In the aftermath of the trial Cllr Davies and Dr Maggie Atkinson - new chairwoman of Wirral’s Safeguarding Children’s Board - insist "lessons have been learned."

But new leader of the Tory group Cllr Ian Lewis remains far from convinced and wants a Government intervention.

At last night's meeting of the full council he said: "This week the leader's rhetoric has finally met the reality of this council's failure to keep children safe.

"By almost every measure, his administration has failed.

"At what point does he think he should take responsibility?

“We have zero confidence in the ability of this administration to sort out this mess.

"It is now time for the Government to step in, appoint commissioners and force this council to get a grip." 

He added: "In the space of a few days the cabinet member and the director have been thrown under the bus.

"The buck does not stop there. It stops with the people they reported to - the leader of the council and his chief executive, both of whom have so far been silent."

Councillor Davies is proposing a "cross-party task force" for children’s services.

He said: "While it’s good that justice has been done and these men are starting long prison sentences, our thoughts remain with the victims and their families.

"The key thing now is to learn the lessons from this appalling case and do everything in our power to ensure that will not happen again.

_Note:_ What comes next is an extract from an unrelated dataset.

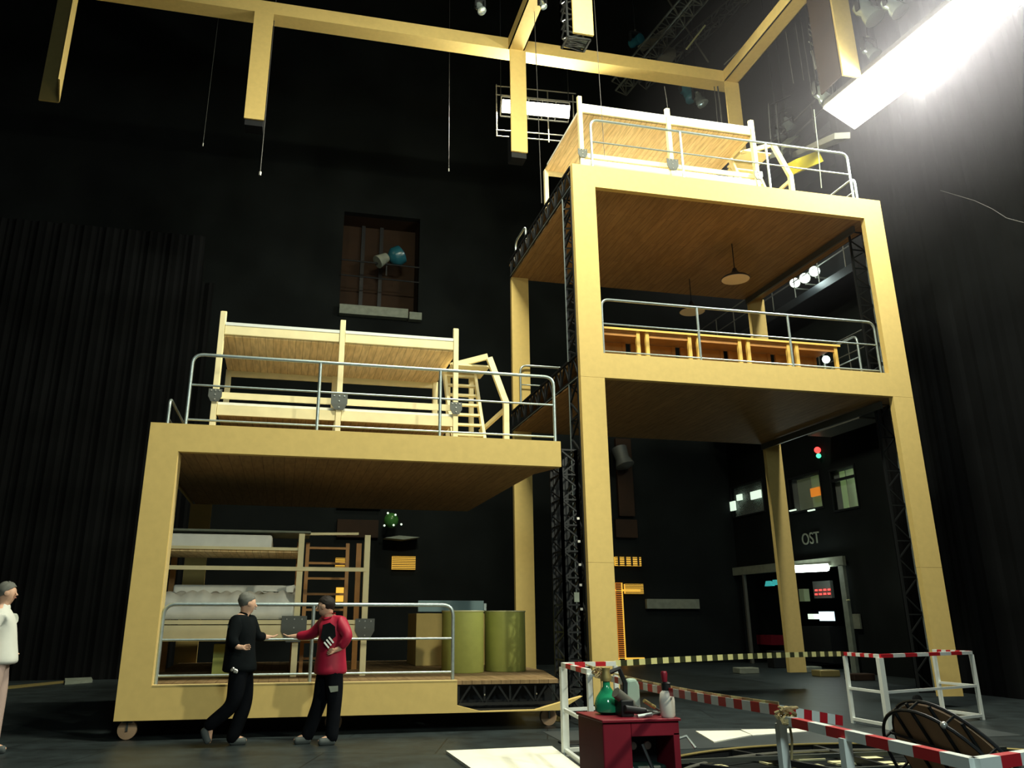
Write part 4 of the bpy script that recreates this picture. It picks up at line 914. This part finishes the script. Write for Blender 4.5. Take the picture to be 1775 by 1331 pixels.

"An independent, comprehensive investigation into the role of public services in the care of these children is already underway through a serious case review which will report later in the summer.

"I remain firmly of the view that the issues we are dealing with around vulnerable children should be the council’s number one priority."

The council leader stressed: "We must be honest enough to own up where mistakes have been made in the past but be equally resolute to put things right.

"I would appeal to all members in this chamber to put party differences to one side and work together to take this service forward."

The latest crisis should be viewed in the context of a highly-critical Ofsted inspection of children's services published last September.

The national watchdog found "serious and wide-spread failings" giving the department its lowest possible rating - "inadequate."